--- start Source data ---
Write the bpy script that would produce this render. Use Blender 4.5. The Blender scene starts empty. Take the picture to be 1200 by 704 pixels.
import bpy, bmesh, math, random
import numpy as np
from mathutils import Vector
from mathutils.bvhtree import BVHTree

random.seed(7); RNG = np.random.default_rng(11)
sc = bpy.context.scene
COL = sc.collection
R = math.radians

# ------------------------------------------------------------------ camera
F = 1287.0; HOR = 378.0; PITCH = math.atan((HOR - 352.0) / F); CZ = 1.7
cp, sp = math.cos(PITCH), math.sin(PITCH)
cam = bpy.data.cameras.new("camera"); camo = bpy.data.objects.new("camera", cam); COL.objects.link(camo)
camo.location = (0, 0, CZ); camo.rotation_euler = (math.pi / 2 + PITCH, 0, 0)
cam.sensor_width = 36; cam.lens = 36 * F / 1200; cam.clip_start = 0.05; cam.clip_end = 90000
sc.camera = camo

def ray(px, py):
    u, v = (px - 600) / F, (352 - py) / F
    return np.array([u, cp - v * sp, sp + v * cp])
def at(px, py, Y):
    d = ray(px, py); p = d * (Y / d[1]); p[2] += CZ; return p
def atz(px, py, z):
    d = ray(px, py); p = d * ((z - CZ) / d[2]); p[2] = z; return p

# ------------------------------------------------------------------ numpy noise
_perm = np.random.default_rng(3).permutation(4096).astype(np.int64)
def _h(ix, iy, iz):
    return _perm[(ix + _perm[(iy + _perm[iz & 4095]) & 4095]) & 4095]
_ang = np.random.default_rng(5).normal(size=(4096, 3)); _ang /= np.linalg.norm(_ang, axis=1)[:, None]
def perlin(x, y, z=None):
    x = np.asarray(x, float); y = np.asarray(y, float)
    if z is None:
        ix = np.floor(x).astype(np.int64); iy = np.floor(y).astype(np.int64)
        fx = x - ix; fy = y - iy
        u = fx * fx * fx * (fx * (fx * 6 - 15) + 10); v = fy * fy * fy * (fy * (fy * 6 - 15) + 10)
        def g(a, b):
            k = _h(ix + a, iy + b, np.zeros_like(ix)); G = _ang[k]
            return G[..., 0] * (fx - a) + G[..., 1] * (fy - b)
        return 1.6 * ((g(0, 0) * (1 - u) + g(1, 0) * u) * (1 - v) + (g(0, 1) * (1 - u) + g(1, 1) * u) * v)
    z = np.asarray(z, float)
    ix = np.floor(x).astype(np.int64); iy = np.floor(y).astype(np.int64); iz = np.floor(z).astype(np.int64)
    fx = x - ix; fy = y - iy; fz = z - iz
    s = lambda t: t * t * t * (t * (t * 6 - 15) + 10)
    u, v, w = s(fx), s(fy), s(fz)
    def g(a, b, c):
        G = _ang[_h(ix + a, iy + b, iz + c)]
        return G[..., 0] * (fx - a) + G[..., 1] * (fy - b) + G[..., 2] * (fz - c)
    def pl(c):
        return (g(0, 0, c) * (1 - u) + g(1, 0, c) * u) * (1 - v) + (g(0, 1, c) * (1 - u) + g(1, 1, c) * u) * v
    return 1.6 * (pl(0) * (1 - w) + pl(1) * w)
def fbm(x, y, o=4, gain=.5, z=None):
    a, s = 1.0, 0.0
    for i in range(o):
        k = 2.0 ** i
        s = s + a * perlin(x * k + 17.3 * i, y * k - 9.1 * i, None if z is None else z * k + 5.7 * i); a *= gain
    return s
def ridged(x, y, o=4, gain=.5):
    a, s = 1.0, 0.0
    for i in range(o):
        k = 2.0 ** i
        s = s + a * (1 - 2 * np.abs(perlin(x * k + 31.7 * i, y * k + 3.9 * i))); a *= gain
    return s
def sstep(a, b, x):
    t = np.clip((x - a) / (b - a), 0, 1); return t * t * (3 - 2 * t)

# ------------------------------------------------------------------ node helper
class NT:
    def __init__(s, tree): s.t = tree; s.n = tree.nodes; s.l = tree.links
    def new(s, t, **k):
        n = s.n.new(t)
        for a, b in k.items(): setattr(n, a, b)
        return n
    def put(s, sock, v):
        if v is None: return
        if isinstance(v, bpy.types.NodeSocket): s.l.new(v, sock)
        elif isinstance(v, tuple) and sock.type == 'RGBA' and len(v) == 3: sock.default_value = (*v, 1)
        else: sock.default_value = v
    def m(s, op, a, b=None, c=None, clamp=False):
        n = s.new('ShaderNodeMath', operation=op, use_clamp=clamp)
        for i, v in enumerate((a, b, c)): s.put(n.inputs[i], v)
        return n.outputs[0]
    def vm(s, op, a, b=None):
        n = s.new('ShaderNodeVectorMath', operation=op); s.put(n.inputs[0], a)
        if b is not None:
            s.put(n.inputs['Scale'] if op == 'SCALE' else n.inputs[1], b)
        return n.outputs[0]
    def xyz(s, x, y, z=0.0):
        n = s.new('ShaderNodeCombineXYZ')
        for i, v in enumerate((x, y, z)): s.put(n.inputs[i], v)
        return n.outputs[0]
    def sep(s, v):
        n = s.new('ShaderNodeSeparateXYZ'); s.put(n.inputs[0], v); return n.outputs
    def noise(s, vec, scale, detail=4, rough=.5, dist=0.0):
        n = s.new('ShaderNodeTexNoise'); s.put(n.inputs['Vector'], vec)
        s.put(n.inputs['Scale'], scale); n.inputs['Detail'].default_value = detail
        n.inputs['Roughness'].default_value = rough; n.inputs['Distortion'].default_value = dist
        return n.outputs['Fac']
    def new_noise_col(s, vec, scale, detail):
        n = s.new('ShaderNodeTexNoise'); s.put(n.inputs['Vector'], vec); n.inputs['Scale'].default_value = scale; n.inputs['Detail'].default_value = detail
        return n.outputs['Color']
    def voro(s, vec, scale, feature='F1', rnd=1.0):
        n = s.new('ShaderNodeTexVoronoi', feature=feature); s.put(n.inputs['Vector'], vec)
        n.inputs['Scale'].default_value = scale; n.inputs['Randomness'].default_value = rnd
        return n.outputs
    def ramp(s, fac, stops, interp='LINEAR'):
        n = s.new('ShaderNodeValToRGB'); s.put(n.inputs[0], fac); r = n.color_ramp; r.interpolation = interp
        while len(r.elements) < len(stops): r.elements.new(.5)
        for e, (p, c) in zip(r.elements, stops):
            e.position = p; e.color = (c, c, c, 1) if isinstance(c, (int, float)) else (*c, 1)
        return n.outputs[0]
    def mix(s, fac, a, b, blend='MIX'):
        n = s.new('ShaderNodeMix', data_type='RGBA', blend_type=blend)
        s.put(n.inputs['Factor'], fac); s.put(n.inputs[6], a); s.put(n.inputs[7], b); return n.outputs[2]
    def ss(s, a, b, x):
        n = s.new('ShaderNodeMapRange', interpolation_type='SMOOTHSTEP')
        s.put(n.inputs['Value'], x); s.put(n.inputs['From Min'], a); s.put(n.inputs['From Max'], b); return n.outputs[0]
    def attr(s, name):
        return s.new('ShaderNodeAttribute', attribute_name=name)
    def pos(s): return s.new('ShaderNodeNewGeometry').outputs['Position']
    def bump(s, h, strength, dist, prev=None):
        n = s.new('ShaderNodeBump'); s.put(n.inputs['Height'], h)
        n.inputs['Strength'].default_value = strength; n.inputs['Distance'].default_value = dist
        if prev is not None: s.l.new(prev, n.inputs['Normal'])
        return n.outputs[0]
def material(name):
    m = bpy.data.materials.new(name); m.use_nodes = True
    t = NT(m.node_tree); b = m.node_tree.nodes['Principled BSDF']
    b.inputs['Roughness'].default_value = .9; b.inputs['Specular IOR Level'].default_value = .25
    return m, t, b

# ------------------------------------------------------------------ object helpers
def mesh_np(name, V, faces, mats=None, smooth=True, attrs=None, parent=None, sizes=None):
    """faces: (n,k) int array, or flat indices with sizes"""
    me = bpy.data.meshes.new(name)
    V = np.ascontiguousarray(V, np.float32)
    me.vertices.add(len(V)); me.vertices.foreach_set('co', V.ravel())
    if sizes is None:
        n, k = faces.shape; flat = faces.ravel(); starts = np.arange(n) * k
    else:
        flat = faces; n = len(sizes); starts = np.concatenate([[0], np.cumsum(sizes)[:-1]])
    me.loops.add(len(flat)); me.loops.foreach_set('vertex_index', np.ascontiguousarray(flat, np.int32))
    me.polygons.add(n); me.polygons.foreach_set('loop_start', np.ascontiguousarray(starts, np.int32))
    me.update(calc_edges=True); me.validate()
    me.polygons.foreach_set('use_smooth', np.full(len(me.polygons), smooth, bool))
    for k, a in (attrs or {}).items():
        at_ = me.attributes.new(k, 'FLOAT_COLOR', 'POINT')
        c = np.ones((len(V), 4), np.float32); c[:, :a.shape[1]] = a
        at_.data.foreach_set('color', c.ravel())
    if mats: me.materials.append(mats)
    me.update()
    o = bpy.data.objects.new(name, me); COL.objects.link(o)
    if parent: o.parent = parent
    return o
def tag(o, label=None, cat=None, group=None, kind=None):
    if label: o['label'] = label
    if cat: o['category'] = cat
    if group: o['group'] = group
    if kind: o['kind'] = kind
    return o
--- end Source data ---
■ **Task instructions**
Return exactly the leading lines of the listing, stopping after the line in which "d = ray(px, py); p = d * ((z" occurs.

■ **Written solution**
Write the bpy script that would produce this render. Use Blender 4.5. The Blender scene starts empty. Take the picture to be 1200 by 704 pixels.
import bpy, bmesh, math, random
import numpy as np
from mathutils import Vector
from mathutils.bvhtree import BVHTree

random.seed(7); RNG = np.random.default_rng(11)
sc = bpy.context.scene
COL = sc.collection
R = math.radians

# ------------------------------------------------------------------ camera
F = 1287.0; HOR = 378.0; PITCH = math.atan((HOR - 352.0) / F); CZ = 1.7
cp, sp = math.cos(PITCH), math.sin(PITCH)
cam = bpy.data.cameras.new("camera"); camo = bpy.data.objects.new("camera", cam); COL.objects.link(camo)
camo.location = (0, 0, CZ); camo.rotation_euler = (math.pi / 2 + PITCH, 0, 0)
cam.sensor_width = 36; cam.lens = 36 * F / 1200; cam.clip_start = 0.05; cam.clip_end = 90000
sc.camera = camo

def ray(px, py):
    u, v = (px - 600) / F, (352 - py) / F
    return np.array([u, cp - v * sp, sp + v * cp])
def at(px, py, Y):
    d = ray(px, py); p = d * (Y / d[1]); p[2] += CZ; return p
def atz(px, py, z):
    d = ray(px, py); p = d * ((z - CZ) / d[2]); p[2] = z; return p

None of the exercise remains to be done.